RECORDED DATA:
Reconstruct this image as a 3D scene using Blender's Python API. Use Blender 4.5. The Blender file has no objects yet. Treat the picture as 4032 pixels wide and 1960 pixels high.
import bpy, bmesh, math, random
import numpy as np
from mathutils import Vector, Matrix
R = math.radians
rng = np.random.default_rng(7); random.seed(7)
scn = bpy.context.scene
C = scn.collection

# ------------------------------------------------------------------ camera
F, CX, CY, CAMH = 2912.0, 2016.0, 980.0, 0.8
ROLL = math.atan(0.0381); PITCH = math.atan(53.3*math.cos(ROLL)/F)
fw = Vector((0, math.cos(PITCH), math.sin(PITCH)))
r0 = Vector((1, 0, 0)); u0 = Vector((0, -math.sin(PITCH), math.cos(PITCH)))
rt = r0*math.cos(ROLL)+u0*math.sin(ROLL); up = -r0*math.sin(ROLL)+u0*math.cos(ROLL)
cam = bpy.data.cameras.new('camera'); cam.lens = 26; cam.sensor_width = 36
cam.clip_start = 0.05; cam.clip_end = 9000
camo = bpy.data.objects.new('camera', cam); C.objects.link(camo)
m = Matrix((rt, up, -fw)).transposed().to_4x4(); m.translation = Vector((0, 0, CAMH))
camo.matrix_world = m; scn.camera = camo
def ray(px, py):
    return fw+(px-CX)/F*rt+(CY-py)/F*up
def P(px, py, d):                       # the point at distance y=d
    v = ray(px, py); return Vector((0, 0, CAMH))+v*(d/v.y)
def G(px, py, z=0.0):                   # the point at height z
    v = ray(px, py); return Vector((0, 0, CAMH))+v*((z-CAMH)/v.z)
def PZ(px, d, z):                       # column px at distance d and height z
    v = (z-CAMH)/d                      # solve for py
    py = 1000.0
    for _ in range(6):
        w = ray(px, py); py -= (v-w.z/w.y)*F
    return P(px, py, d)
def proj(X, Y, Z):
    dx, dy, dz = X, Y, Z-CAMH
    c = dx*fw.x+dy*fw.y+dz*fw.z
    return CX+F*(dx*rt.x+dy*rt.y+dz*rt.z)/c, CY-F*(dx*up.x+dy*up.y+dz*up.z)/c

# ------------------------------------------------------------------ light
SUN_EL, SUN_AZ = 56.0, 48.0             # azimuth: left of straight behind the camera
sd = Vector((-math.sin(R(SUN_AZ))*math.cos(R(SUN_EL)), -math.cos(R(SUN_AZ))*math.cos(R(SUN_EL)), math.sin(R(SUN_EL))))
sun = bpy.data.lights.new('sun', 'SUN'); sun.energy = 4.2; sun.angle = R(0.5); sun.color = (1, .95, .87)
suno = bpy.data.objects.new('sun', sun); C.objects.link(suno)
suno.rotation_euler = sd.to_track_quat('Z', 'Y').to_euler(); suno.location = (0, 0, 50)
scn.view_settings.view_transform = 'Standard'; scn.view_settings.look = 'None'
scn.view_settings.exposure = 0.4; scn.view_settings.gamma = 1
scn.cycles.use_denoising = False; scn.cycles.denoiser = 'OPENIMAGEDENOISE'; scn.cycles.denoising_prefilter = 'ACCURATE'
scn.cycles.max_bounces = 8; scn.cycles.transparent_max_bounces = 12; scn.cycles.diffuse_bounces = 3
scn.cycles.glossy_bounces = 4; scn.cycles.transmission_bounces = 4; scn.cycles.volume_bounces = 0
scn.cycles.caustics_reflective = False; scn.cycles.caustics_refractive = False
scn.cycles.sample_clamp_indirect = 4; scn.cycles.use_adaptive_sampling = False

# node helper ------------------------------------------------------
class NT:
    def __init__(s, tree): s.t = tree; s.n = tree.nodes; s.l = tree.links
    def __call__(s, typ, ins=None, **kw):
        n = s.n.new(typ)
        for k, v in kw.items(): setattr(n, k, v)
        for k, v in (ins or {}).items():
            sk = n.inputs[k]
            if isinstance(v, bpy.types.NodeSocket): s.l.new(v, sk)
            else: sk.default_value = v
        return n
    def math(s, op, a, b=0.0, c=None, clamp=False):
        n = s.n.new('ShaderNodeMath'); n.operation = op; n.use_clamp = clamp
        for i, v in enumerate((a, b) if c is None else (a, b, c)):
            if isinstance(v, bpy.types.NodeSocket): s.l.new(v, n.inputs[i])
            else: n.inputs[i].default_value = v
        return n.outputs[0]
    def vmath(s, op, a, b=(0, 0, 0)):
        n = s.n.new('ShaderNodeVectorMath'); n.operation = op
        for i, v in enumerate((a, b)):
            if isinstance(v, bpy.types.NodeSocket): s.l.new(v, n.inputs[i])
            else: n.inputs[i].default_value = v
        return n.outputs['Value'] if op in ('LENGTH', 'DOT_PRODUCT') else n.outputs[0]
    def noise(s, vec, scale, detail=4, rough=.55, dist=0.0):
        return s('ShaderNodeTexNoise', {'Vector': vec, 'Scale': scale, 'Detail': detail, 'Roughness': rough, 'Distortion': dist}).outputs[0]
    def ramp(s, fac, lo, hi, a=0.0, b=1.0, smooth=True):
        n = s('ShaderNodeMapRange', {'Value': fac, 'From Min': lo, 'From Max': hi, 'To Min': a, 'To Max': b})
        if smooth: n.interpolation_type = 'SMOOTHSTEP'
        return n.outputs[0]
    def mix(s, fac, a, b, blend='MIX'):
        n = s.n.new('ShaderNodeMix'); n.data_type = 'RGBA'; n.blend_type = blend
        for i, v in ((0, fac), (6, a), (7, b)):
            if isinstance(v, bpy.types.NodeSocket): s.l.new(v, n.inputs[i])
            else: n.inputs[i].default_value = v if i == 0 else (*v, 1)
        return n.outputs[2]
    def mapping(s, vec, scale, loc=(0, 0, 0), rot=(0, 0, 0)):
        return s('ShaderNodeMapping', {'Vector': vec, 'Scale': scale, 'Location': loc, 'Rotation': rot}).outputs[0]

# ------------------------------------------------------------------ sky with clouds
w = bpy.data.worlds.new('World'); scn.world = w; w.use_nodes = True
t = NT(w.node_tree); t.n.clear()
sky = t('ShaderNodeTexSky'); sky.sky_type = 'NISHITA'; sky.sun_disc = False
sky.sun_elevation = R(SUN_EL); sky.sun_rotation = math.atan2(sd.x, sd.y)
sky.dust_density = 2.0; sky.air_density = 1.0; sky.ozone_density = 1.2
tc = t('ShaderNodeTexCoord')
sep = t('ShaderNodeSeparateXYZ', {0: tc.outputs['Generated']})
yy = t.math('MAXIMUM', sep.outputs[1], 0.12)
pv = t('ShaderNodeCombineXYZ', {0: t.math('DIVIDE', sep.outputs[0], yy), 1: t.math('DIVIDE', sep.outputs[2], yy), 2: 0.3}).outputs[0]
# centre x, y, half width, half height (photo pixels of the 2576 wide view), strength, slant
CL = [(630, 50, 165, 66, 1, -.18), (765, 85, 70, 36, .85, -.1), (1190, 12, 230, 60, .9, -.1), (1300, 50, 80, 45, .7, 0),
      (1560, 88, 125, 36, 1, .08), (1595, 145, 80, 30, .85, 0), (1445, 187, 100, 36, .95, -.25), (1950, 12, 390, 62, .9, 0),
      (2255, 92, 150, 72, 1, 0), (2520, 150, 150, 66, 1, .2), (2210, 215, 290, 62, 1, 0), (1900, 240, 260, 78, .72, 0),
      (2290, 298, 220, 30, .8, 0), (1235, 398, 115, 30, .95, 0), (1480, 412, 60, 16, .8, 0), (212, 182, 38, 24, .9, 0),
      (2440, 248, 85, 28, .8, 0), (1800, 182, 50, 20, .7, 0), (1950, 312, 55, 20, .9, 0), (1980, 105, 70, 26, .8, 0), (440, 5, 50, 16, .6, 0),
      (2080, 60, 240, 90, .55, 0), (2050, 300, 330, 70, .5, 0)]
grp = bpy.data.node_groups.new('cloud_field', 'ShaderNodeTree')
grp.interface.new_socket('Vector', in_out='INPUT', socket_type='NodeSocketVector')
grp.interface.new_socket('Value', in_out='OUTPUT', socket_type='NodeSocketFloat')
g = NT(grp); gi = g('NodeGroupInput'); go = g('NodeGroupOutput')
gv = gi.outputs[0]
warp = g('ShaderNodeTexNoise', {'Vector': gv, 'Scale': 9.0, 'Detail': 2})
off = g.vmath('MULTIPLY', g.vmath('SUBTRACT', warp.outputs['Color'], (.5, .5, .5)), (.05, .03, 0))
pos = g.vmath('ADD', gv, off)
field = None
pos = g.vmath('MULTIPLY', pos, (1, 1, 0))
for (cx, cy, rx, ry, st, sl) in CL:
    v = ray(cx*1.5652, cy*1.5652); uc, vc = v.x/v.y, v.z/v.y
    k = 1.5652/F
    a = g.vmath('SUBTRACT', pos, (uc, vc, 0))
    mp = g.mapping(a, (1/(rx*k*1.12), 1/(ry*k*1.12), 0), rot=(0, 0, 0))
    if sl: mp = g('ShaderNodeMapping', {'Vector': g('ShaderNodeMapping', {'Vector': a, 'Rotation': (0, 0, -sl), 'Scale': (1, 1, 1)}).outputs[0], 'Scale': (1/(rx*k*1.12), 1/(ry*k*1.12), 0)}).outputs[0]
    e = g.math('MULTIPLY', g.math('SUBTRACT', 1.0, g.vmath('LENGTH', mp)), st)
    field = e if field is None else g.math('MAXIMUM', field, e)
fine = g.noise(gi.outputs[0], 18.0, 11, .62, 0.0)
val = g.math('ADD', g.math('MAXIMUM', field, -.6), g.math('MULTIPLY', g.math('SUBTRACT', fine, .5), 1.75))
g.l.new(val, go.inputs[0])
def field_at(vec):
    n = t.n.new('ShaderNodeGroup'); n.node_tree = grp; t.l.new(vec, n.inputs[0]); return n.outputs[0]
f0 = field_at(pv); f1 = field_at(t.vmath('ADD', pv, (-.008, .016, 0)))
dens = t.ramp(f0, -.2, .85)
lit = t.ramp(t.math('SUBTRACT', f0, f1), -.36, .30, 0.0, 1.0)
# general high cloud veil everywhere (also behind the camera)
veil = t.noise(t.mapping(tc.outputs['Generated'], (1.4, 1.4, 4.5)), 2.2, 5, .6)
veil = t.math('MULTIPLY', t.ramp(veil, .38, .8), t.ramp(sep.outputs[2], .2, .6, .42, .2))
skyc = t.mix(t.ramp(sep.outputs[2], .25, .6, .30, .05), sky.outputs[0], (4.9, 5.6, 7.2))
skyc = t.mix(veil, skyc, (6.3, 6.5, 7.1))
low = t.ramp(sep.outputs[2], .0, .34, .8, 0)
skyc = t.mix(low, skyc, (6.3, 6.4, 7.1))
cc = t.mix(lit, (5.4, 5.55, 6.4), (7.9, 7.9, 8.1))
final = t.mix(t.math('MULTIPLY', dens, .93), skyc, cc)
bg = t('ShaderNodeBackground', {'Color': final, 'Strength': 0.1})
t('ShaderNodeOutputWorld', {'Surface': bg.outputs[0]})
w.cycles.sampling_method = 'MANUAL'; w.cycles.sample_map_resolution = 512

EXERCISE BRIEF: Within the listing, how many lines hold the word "pixels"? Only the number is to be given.

OUTPUT BELOW: 2